EPLI: A Group of 500+ Female Wal-Mart Workers File Bias Claims with EEOC

More than 500 former and current female Wal-Mart Stores Inc. employees filed sex-discrimination claims with the U.S. Equal Employment Opportunity Commission, their attorneys said.

Source: Source: Business Week | Published on February 3, 2012

The filings were made to preserve the women’s claims over pay and promotions against the world’s largest retailer after the U.S. Supreme Court last year said their cases couldn’t be litigated in a nationwide class-action, or group, lawsuit.

“The fight continues to seek justice for the women employees of Wal-Mart,” two of their lawyers, Joseph M. Sellers and Brad Seligman, said in a statement announcing the number of EEOC claims filed through Jan. 27.

The Supreme Court, in a 5-4 decision June 20, said the women failed to show a common corporate policy that led to discrimination against workers at thousands of Wal-Mart and Sam’s Club stores across the U.S.

The workers “provide no convincing proof of a company-wide discriminatory pay and promotion policy,” said Justice Antonin Scalia in the court’s majority opinion. Such a policy would help justify allowing the claims to proceed as one lawsuit.

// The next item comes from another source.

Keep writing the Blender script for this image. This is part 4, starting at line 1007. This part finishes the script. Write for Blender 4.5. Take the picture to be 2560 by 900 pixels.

While the justices voted to reverse a lower court ruling allowing the women to sue as a group, four members of the high court said they’d have ordered further proceedings.

‘Legitimate Claim’

“Anyone with a legitimate claim should have their day in court,” Greg Rossiter, a spokesman for Bentonville, Arkansas- based Wal-Mart, said today in a telephone interview. “These claims have never been heard on their merits.”

Seligman said after the June ruling that “thousands of claims” remained to be filed.

Those individuals who have filed claims thus far are from Alabama, Arkansas, Georgia, Mississippi and North Carolina, the attorneys said today, adding that Jan. 27 was a deadline for women living in those states to do so. Those in other states have until May 25 to do so, Seligman and Sellers said in their statement today.

Justine Lisser, a Washington-based spokeswoman for the EEOC, said she couldn’t confirm the accuracy of the figures provided by the lawyers for the Wal-Mart claimants.

“The charge process is confidential,” as required by law, from the filing of claims through investigation and disposition, she said. That changes if the agency files a lawsuit, Lisser said, because the court filings are a matter of public record.